Título: Longe dos movimentos sociais
Autor:
Fonte: Jornal do Brasil, 25/01/2005, País, p. A3

Lula admite que reforma agrária não caminha no ritmo esperado e prevê reaproximação com os sem-terra quando deixar o Planalto

Três dias depois de ter visitado um acampamento do Movimento dos Trabalhadores Rurais Sem Terra (MST) na Bahia, o presidente Luiz Inácio Lula da Silva afirmou que vai se reaproximar dos movimentos sociais quando deixar o Palácio do Planalto. Enquanto o mandato não acaba, contudo, admitiu que a reforma agrária não caminha no ritmo que o governo gostaria de impor. Segundo Lula, o atraso é fruto da lentidão do processo político, subordinado à Constituição.

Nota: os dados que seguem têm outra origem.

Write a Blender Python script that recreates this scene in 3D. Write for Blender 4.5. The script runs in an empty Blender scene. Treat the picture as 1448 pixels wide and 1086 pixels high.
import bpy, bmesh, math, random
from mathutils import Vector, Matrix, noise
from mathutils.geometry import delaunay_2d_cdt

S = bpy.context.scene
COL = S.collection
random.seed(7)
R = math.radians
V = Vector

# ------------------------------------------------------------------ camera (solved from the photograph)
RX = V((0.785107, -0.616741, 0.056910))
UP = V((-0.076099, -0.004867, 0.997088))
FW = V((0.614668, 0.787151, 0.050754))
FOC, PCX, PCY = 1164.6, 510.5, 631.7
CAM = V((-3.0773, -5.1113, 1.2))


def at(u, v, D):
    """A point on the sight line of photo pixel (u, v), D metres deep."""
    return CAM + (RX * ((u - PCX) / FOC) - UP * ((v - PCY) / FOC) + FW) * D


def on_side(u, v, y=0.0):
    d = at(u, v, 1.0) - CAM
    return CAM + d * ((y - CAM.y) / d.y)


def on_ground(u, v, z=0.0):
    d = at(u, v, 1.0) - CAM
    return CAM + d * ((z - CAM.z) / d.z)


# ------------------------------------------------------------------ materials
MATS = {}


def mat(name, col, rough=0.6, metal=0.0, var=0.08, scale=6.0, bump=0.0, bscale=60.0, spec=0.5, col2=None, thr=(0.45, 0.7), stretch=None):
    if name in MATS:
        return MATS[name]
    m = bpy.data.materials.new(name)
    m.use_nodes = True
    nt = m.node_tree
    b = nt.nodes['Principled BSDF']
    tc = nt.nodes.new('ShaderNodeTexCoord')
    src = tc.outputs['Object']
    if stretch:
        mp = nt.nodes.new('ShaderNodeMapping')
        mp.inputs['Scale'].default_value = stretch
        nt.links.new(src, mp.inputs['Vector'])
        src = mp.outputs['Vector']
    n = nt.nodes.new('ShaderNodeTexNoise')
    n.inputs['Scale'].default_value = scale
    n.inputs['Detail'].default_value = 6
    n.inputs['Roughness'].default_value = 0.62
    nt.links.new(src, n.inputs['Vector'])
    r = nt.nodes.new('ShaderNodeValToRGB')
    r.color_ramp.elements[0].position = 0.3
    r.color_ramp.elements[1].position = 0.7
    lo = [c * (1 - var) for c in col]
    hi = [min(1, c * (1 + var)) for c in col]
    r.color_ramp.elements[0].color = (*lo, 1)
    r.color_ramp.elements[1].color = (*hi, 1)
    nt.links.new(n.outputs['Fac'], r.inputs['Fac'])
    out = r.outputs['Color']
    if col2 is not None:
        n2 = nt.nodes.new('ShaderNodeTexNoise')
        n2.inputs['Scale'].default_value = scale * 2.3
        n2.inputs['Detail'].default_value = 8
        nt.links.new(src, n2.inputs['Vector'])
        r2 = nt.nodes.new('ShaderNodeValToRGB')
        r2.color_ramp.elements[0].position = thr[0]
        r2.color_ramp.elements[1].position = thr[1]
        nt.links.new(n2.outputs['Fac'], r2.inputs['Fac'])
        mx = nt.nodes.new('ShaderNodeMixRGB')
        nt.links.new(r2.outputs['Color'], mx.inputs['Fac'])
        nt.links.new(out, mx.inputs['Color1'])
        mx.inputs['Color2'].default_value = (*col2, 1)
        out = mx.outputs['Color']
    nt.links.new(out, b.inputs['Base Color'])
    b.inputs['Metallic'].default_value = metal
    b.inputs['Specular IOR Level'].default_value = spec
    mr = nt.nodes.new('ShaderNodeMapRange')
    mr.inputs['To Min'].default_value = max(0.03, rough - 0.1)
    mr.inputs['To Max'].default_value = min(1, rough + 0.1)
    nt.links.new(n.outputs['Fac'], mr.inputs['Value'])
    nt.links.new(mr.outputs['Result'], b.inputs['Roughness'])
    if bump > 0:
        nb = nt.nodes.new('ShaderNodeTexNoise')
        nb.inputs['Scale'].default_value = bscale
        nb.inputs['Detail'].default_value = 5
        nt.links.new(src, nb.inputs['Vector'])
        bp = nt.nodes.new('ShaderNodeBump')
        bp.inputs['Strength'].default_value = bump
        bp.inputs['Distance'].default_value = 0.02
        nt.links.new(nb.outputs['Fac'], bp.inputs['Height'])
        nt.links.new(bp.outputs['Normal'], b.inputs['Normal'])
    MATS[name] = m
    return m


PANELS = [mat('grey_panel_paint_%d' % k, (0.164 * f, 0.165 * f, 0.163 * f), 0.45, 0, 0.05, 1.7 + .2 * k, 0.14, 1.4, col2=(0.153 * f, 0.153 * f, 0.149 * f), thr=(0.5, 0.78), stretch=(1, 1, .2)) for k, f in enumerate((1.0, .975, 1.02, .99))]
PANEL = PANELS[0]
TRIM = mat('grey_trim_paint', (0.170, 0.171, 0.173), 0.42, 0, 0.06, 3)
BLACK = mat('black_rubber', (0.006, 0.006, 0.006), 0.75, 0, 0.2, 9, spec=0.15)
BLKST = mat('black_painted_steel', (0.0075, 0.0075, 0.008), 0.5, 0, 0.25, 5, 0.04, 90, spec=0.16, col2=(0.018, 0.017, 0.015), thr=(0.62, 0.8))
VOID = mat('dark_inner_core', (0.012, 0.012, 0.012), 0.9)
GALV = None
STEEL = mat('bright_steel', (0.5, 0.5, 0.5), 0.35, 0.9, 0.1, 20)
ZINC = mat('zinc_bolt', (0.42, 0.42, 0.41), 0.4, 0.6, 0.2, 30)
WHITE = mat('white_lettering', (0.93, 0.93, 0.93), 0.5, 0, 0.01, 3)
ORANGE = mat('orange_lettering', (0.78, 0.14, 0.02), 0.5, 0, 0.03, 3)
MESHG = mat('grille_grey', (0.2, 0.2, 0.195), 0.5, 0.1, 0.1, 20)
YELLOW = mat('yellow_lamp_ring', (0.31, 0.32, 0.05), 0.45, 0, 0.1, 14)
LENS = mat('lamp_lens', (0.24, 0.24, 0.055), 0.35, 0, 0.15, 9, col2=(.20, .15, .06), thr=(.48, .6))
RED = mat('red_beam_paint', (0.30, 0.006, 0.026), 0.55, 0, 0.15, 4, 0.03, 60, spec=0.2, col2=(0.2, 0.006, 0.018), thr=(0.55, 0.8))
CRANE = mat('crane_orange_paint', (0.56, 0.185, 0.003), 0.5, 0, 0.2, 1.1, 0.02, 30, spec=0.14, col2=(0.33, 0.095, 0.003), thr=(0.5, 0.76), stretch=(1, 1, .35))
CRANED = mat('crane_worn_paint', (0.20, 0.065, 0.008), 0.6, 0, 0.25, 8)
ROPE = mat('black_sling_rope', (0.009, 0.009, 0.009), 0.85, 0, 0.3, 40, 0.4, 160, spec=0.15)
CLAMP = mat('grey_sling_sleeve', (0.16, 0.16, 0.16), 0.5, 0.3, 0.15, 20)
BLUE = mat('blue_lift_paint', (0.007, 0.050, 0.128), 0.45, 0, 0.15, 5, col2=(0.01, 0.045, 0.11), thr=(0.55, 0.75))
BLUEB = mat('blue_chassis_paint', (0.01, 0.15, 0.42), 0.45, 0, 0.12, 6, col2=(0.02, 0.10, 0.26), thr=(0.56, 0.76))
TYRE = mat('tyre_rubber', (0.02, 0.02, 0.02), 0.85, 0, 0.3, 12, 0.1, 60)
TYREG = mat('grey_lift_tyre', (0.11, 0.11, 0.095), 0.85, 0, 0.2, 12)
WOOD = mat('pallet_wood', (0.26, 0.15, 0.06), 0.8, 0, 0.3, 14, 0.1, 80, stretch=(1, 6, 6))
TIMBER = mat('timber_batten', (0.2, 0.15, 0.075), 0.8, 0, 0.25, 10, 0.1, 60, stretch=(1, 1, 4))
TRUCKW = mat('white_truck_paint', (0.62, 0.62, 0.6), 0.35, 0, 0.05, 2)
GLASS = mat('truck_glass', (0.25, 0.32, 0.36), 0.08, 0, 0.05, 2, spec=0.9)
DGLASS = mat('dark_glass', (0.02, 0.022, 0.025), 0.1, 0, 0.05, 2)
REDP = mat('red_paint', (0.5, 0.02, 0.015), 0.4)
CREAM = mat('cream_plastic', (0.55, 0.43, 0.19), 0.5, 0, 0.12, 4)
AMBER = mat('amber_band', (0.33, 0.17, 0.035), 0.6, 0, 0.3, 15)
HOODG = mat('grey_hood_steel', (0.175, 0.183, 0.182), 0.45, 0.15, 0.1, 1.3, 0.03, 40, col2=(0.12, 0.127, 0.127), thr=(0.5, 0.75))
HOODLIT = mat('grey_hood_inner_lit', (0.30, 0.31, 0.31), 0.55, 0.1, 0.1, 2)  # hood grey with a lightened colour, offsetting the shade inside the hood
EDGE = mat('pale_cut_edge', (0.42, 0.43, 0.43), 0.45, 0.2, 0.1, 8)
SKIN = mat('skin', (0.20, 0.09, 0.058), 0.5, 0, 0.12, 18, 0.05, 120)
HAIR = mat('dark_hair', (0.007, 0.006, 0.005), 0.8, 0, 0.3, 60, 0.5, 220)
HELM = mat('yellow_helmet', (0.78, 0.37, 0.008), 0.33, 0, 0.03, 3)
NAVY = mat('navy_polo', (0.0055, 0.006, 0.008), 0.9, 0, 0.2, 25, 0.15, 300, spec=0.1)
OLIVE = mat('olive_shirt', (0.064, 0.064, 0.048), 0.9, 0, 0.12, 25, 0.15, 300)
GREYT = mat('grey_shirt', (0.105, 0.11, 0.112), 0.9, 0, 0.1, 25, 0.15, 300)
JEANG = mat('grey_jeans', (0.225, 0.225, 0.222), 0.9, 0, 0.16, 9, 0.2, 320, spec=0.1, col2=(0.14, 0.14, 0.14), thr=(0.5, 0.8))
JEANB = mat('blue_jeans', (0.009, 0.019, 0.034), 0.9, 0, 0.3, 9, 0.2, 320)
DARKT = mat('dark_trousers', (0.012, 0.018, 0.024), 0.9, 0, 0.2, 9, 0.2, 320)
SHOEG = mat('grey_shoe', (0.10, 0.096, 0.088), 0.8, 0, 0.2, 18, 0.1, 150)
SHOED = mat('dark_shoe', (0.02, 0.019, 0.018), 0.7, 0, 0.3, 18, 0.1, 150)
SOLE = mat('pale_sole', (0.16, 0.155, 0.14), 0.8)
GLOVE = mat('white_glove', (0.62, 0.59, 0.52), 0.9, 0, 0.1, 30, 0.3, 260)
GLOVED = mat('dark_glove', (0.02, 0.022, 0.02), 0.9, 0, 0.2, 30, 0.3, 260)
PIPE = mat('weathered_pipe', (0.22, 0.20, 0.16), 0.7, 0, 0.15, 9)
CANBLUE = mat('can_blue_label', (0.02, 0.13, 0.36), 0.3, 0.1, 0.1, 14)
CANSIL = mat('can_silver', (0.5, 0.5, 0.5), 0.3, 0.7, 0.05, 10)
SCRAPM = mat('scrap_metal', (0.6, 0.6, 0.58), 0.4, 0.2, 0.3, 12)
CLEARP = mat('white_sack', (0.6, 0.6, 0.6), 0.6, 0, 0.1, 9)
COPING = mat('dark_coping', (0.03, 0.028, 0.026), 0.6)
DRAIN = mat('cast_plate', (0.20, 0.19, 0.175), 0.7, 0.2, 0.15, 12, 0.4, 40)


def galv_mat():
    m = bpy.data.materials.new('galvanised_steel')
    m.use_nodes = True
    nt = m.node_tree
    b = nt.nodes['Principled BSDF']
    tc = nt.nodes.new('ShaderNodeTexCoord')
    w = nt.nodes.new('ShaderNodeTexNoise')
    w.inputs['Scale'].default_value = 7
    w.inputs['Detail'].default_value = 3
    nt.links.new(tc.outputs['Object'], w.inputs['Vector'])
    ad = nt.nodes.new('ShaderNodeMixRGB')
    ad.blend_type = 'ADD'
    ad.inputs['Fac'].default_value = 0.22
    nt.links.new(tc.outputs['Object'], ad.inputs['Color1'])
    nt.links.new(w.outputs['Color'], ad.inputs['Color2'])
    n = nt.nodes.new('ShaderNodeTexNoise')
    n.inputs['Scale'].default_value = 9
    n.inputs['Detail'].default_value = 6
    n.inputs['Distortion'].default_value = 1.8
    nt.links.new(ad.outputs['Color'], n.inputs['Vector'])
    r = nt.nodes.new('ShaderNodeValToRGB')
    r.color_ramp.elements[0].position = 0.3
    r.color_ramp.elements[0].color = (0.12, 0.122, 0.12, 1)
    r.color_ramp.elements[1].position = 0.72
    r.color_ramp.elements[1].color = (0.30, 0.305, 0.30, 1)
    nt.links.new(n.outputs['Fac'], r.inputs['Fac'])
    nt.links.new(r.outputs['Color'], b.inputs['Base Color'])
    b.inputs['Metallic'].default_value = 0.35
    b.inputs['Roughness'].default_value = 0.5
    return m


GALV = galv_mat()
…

- Não podemos esquecer quem é mais companheiro ou menos companheiro. Quando chego ao acampamento dos sem-terra e vejo centenas de pessoas pobres, que estão há dois anos, embaixo de um barraco de lona preta, e continuam com o mesmo discurso de esperança que tinham 10 anos atrás, sou obrigado a reconhecer: o presidente precisa receber todo mundo, governar para todos - afirmou o Lula em seu programa quinzenal de rádio, referindo-se ao acampamento que leva seu nome, visitado na sexta-feira. Na ocasião, vestiu o boné dos sem-terra e fez discurso a favor do movimento.

O discurso ainda não convenceu o MST, que protestou na semana passada quando o Incra divulgou o balanço da reforma agrária em 2004. Os dados revelam que a meta de assentar 115 mil de famílias não foi cumprida. De acordo com o governo, foram assentadas apenas 81.254 famílias.

- Nós estamos subordinados a uma Constituição. Há leis que o presidente da República tem de cumprir, que os sem-terra têm de cumprir, que o empresário tem de cumprir, que todos nós temos de cumprir. Eu acho que as pessoas têm compreensão de que o processo político é lento. As mudanças não são feitas com a rapidez que a gente deseja - lamentou Lula.

Na defensiva, o presidente explicou que, nas discussões sobre a reforma agrária, o assentamento não é o único fator que deve ser considerado. Lembrou que, por causa da União, milhares de pequenos proprietários conseguiram obter seus pedaços de terra e agora precisam de assistência técnica e financeira:

- É isso que estamos fazendo, com uma intensidade muito grande - garantiu.

No rádio, o presidente afirmou que os sem-terra e outros movimentos sociais são a base de sua formação política. Lembrou, portanto, que terá de conviver com eles quando deixar a Presidência. Para sustentar a tese de que não está afastado dos compromissos sociais assumidos no decorrer da sua carreira política, Lula costuma dizer que, quando terminar seu mandato, voltará para São Bernardo do Campo, em São Paulo, onde será cobrado por sua atuação em Brasília. No programa de ontem, voltou a usar a fórmula:

- Vou ter convivência com os sem-terra e com os movimentos sociais - previu.

A entrevista de Lula para o programa de rádio foi concedida na Granja do Torto, onde o presidente está morando enquanto o Palácio da Alvorada passa por restauração.

Lula contou que, no Torto, residência usada normalmente para os fins de semana dos presidentes, chegou a assistir ao parto de uma ''macaquinha'', que teve dois filhotes.

- O Torto tem de interessante essa mata natural, passarinhos, ema, mutum. Tem até uma veadinha chamada Safira que o Ibama trouxe para cá - contou.